Kosovo Serbs Back Appeal for Church Fund

Source: Balkan Insight

February 19, 2016

    

Dragisa Murganic, secretary of the Red Cross in Kosovo, told BIRN that they backed an appeal for Serbs in Kosovo to donate part of their income to the Serbian Orthodox Church's Diocese of Raska and Prizren.

“It is a good proposal. Everything that’s in the interest of the people of Kosovo is welcome. We need to express a lot more solidarity in these difficult times,” Murganic said.

He spoke after Marko Djuric, chief of the Serbian government's Office for Kosovo, called on all those benefiting from the Serbian budget in Kosovo to set aside part of their incomes to support the diocesan fund.

"All the funds will be under the watchful, attentive and proper management of the Church, and will aim to strengthen the functioning of our people in municipalities and communities where there are vulnerable,” Djuric said ahead of a meeting with the head of the diocese, Bishop Teodosije, adding that funding will not be mandatory.

The Holy Synod of the Serbian Orthodox Church set up the diocesan fund a year ago. One of its projects was to finance six soup kitchens run by a Kosovo Serb NGO, the "Mother of the Nine Jugovics”.

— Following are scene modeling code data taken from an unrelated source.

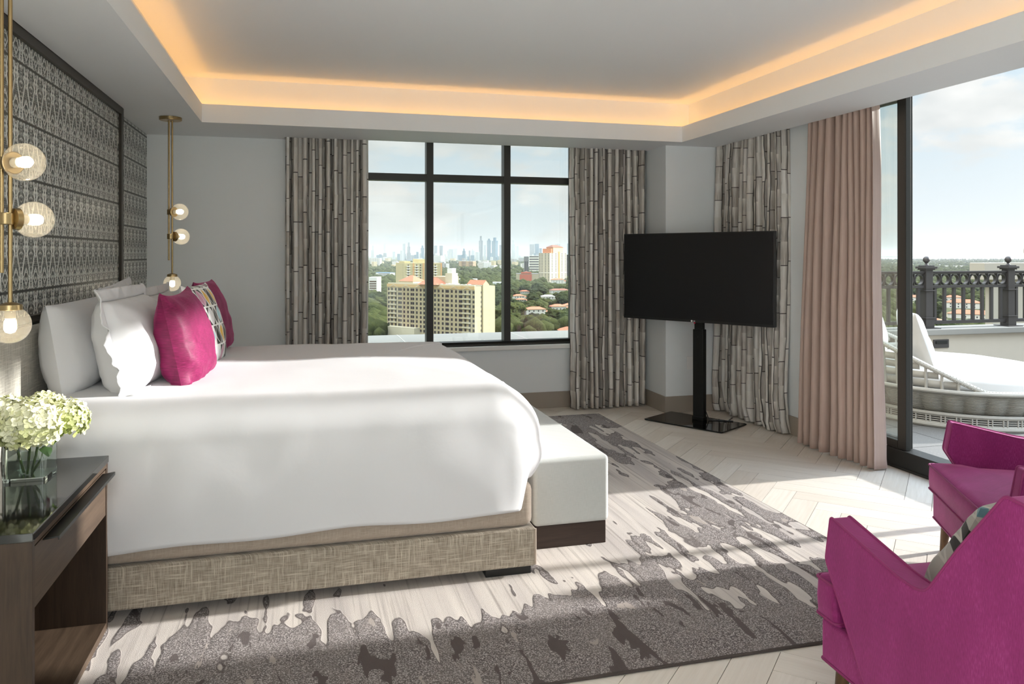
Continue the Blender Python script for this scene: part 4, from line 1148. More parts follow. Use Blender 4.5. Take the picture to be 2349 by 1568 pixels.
def f_ground(N):
    o = N.co()
    a = N.noise(o, 0.012, 5, 0.6); b = N.noise(o, 0.09, 4, 0.6)
    c = N.ramp(N.m('ADD', N.m('MULTIPLY', a, 0.5), N.m('MULTIPLY', b, 0.5)), [(0.35, rgb(52,60,38)), (0.5, rgb(78,82,54)), (0.6, rgb(112,108,84)), (0.72, rgb(160,152,134))])
    return N.bsdf(color=c, rough=0.95, spec=0.1)
M_GROUND = mat('suburb_ground', f_ground)
structure(MB().lathe([(0.0,GZ-1),(26000,GZ-1),(26000,GZ),(0.0,GZ)][1:3], 64).build('ground', M_GROUND, smooth=False))
wtr = plain('bay_water', rgb(196,206,210), 0.25, spec=0.5)
p0 = [gpos(1990,9800), gpos(2600,9800), gpos(2600,15500), gpos(1990,15500)]
structure(MB().add([(p.x,p.y,GZ+0.5) for p in p0], [(0,1,2,3)]).build('water', wtr, smooth=False))

def f_foliage(N):
    r = N.rand(); o = N.co()
    n = N.noise(o, 0.9, 4, 0.65); n2 = N.noise(o, 0.25, 2)
    t_ = N.m('ADD', N.m('MULTIPLY', n, 0.6), N.m('ADD', N.m('MULTIPLY', r, 0.25), N.m('MULTIPLY', n2, 0.15)))
    c = N.ramp(t_, [(0.25, rgb(24,30,17)), (0.45, rgb(44,52,26)), (0.6, rgb(66,70,34)), (0.8, rgb(104,104,52))])
    return N.bsdf(color=c, rough=0.9, spec=0.1, normal=N.bump(n, 1.0, 0.8))
M_FOL = mat('tree_foliage', f_foliage)
M_TRUNK = plain('tree_trunk', rgb(90,74,60), 0.9)
def crown_mb(r, seed, rough=0.28, sub=3, flat=0.75, c=(0,0,0)):
    bm = bmesh.new(); bmesh.ops.create_icosphere(bm, subdivisions=sub, radius=1)
    m = MB(); q = Vector((seed*3.3, seed, 0))
    vs = []
    for v in bm.verts:
        k = 1 + rough*noise.noise(v.co*1.6+q) + rough*0.8*noise.noise(v.co*4.1+q) + rough*0.4*noise.noise(v.co*9+q)
        vs.append((c[0]+v.co.x*r*k, c[1]+v.co.y*r*k, c[2]+v.co.z*r*k*flat))
    m.add(vs, [tuple(v.index for v in f.verts) for f in bm.faces]); bm.free()
    return m
protos = []
def tree_proto(seed, r, h):
    t = thing('tree', '', 'tree', (0,0,GZ))
    crown_mb(r, seed, 0.34, 4, 0.72, (0,0,GZ+h)).build('crown', M_FOL, t, ang=180)
    MB().tube([(0,0,GZ),(0.3,0.1,GZ+h*0.5),(0,0,GZ+h)], [0.5,0.4,0.3], 6).build('trunk', M_TRUNK, t)
    return t
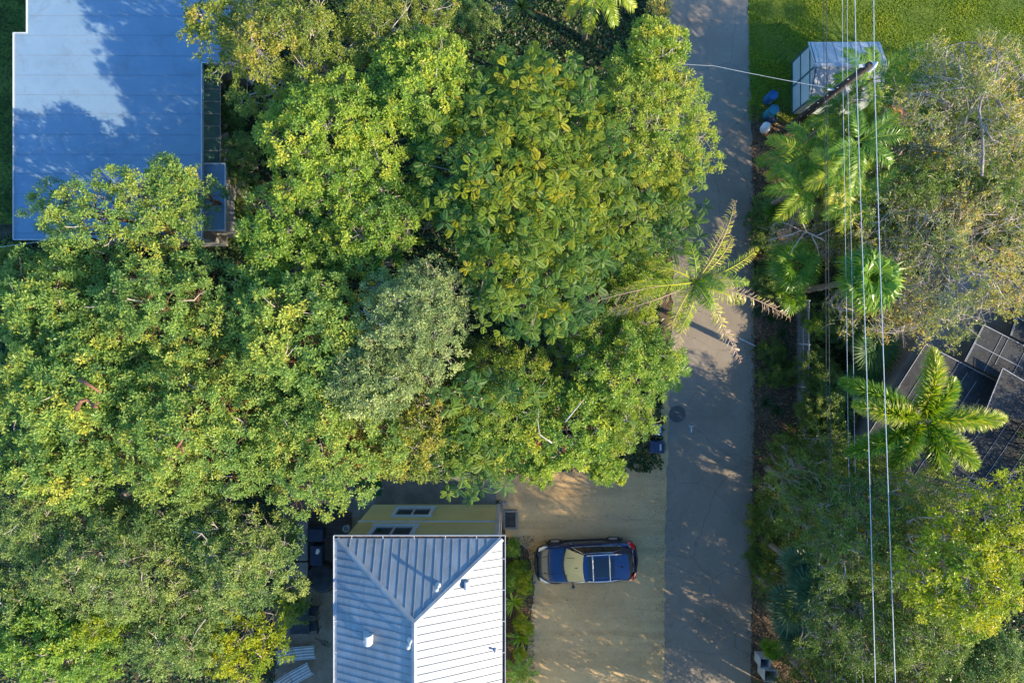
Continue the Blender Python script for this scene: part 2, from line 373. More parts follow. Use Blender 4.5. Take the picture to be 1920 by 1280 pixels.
# ------------------------------------------------------------------ ground, road, gravel
def flat(name, pts, z, m, kind='structure'):
    o = MB().poly([(p[0], p[1], z) for p in pts]).build(name, m); o['kind'] = kind; return o
def P(px, py): w = W(px, py); return (w.x, w.y)
flat('ground', [(-300,-300),(300,-300),(300,300),(-300,300)], 0, 'soil')
rnd = random.Random(5)
def wobbly(pxs, amp=3, n=14):
    out = []
    for i in range(len(pxs)):
        a = pxs[i]; b = pxs[(i+1) % len(pxs)]
        for k in range(n):
            t = k/n; out.append(P(a[0]+(b[0]-a[0])*t+rnd.uniform(-amp, amp), a[1]+(b[1]-a[1])*t+rnd.uniform(-amp, amp)))
    return out
flat('lawn', [P(1399,-900),P(3400,-900),P(3400,420),P(1404,300)], .008, 'lawn')
flat('left_lawn', [P(-900,-500),P(60,-500),P(60,160),P(24,420),P(-900,430)], .006, 'lawn')
flat('verge', wobbly([(1407,210),(1500,230),(1500,560),(1512,900),(1500,2200),(1404,2200),(1411,700)], 3, 20), .012, 'mulch')
rl = [(1247,-1400),(1249,0),(1256,150),(1262,420),(1260,640),(1252,850),(1248,960),(1247,1150),(1243,1280),(1236,2600)]
rr = [(1398,-1400),(1401,0),(1405,80),(1410,300),(1414,560),(1413,800),(1411,1000),(1408,1280),(1404,2600)]
def densify(l, amp):
    out = []
    for a, b in zip(l[:-1], l[1:]):
        n = max(2, int(abs(b[1]-a[1])/9))
        for k in range(n):
            t = k/n; out.append((a[0]+(b[0]-a[0])*t+rnd.uniform(-amp, amp), a[1]+(b[1]-a[1])*t))
    return out + [l[-1]]
road = [P(*p) for p in densify(rl, 2.6)] + [P(*p) for p in reversed(densify(rr, 1.6))]
flat('gravel_lot', wobbly([(700,690),(1275,690),(1262,2000),(985,2000),(980,1290),(1003,1100),(990,1030),(948,1005),(940,935),(700,935)], 2, 20), .016, 'gravel')
flat('side_path', [P(850,-300),P(962,-300),P(962,30),P(940,42),P(850,48)], .014, 'concrete')
flat('road', road, .022, 'asphalt')
flat('yard', [P(516,905),P(700,905),P(700,2000),P(516,2000)], .010, 'yard_sand')
flat('patio', [P(590,850),P(930,850),P(930,950),P(590,975)], .020, 'patio_stone')

def scatter_flat(name, m, region, n, L, seed, z=.03, kind='stuff', tilt=.5, wfac=.6):
    rg = np.random.default_rng(seed)
    x0, y0, x1, y1 = region
    px = rg.uniform(x0, x1, n); py = rg.uniform(y0, y1, n); s = sc(0)
    Pt = np.stack([(px-960)/s, (640-py)/s, np.full(n, z)+rg.uniform(0, .02, n)], 1)
    a = rg.uniform(0, 2*np.pi, n); D = np.stack([np.cos(a), np.sin(a), rg.uniform(-.1, tilt, n)], 1)
    N = np.stack([rg.normal(0, .3, n), rg.normal(0, .3, n), np.ones(n)], 1)
    Ln = rg.uniform(.6, 1.3, n)*L
    return MB().leaves(Pt, D, N, Ln, Ln*wfac, rg.uniform(0, 1, n))
b = scatter_flat('x', '', (1408,200,1500,1290), 9000, .10, 3)
o = b.build('fallen_leaves', 'leaf_litter'); tag(o, 'brown fallen leaves covering the verge beside the road', 'leaf litter', kind='stuff')
b = MB()
for reg, n, sd in (((950,860,1250,1280), 700, 4), ((1250,0,1408,1280), 420, 5), ((516,1000,626,1280), 260, 6), ((590,880,930,950), 200, 7), ((1225,860,1262,1280), 500, 8), ((1395,400,1415,1280),900,9)):
    q = scatter_flat('x', '', reg, n, .055, sd); 
    b.quads(q.v[0], q.q[0], q.t[0])
o = b.build('scattered_leaves', 'leaf_litter'); tag(o, 'dry leaves scattered over the gravel lot and the road', 'leaf litter', kind='stuff')

# grass
def grass(name, reg, n, label, seed, L=.10, m='leaf_grass'):
    rg = np.random.default_rng(seed); x0, y0, x1, y1 = reg; s = sc(0)
    px = rg.uniform(x0, x1, n); py = rg.uniform(y0, y1, n)
    Pt = np.stack([(px-960)/s, (640-py)/s, np.full(n, .005)], 1)
    cl = .5+.25*np.sin(Pt[:,0]*1.7+np.sin(Pt[:,1]*1.3)*2)+.2*np.sin(Pt[:,1]*2.9+Pt[:,0])
    a = rg.uniform(0, 2*np.pi, n); D = np.stack([np.cos(a), np.sin(a), rg.uniform(.3, 1.6, n)], 1)
    N = np.stack([-np.sin(a)*.1, np.cos(a)*.1, np.ones(n)], 1)
    Ln = rg.uniform(.5, 1.3, n)*L*(.6+.7*cl)
    o = MB().leaves(Pt, D, N, Ln, Ln*.35, np.clip(cl*.7+rg.normal(.1, .2, n), 0, 1)).build(name, m)
    return tag(o, label, 'grass', kind='stuff')
grass('grass', (1403,-20,1940,230), 60000, 'bright green mown grass around the light blue shed', 11)
grass('grass', (-20,-20,50,430), 9000, 'dark grass strip along the white flat roof', 12, m='leaf_dark')

# ------------------------------------------------------------------ tree generators
def rvec(rg, n): 
    v = rg.normal(size=(n, 3)); return v/(np.linalg.norm(v, axis=1, keepdims=True)+1e-9)
SP = dict(
 gumbo =dict(m='leaf_gumbo', bark='bark_red', lob=1.00, dens=1.0, tuft=.26, nl=40, L=.125, w=.5, tb=.42, ts=.20),
 lime  =dict(m='leaf_lime', bark='bark_grey', lob=.85, dens=1.0, tuft=.24, nl=40, L=.115, w=.5, tb=.45, ts=.22),
 olive =dict(m='leaf_olive', bark='bark_pale', lob=.80, dens=.9, tuft=.24, nl=32, L=.115, w=.5, tb=.5, ts=.24),
 silver=dict(m='leaf_silver', bark='bark_grey', lob=.60, dens=1.2, tuft=.20, nl=34, L=.105, w=.42, tb=.5, ts=.28),
 sage  =dict(m='leaf_sage', bark='bark_grey', lob=.75, dens=1.0, tuft=.24, nl=36, L=.115, w=.45, tb=.5, ts=.24),
 fig   =dict(m='leaf_fig', bark='bark_grey', lob=.62, dens=1.0, tuft=.22, nl=36, L=.11, w=.45, tb=.5, ts=.22),
 gold  =dict(m='leaf_gold', bark='bark_grey', lob=.70, dens=.8, tuft=.24, nl=30, L=.12, w=.5, tb=.45, ts=.26),
 dry   =dict(m='leaf_dry', bark='bark_pale', lob=.80, dens=.9, tuft=.22, nl=14, L=.10, w=.5, tb=.42, ts=.26),
 lace  =dict(m='leaf_lace', bark='bark_grey', lob=.75, dens=.9, tuft=.30, nl=30, L=.11, w=.40, tb=.42, ts=.2),
)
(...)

The Diocese has already signed contracts with most Serbian politicians in Kosovo who have agreed to set aside part of their income for the fund.

Dusan Janjic, from the Forum for Ethnic Relations, warned that this type of solution will not work in the long term, however, as the Serbian state needs to find more systematic solutions to the funding issues facing Kosovo Serbs.

“I understand the need for this type of suggestion but I think it rests on bad foundations. Serbia needs to find a systematic solution,” he said.

Rade Trifunovic, coordinator of the Association of the Families of the Kidnapped and Murdered in Kosovo and Metohija, from the divided northern town of Mitrovica, told BIRN that while he supports the project it cannot be mandatory. This is because a large number of Kosovo Serbs live in poor conditions and cannot afford to donate cash.

“The project is good, I support it, but it needs to be the personal matter of every individual. Many people are living on welfare and on minimum wages… a lot are unemployed… the question is whether they can afford to give anything,” Trifunovic said.

After their meeting on Wednesday, Djuric and Bishop Teodosije stressed that Kosovo Serbs need to stay in their homes and they again called on Serbs who had left Kosovo to return.

Following the end of the Kosovo conflict in 1999, many Serbs were expelled or fled and their homes were burned or destroyed. Of 150,000 or so Serbs who left Kosovo after the war, most remain in Serbia.

The number of non-Albanian voluntary returnees to Kosovo since 2000 stands at 26,323, according to UN data, and the pace of returns remains slow.

A total of 123 Kosovo Serbs returned between July and September 2015, the UN secretary-general’s latest report on the situation in Kosovo said this month.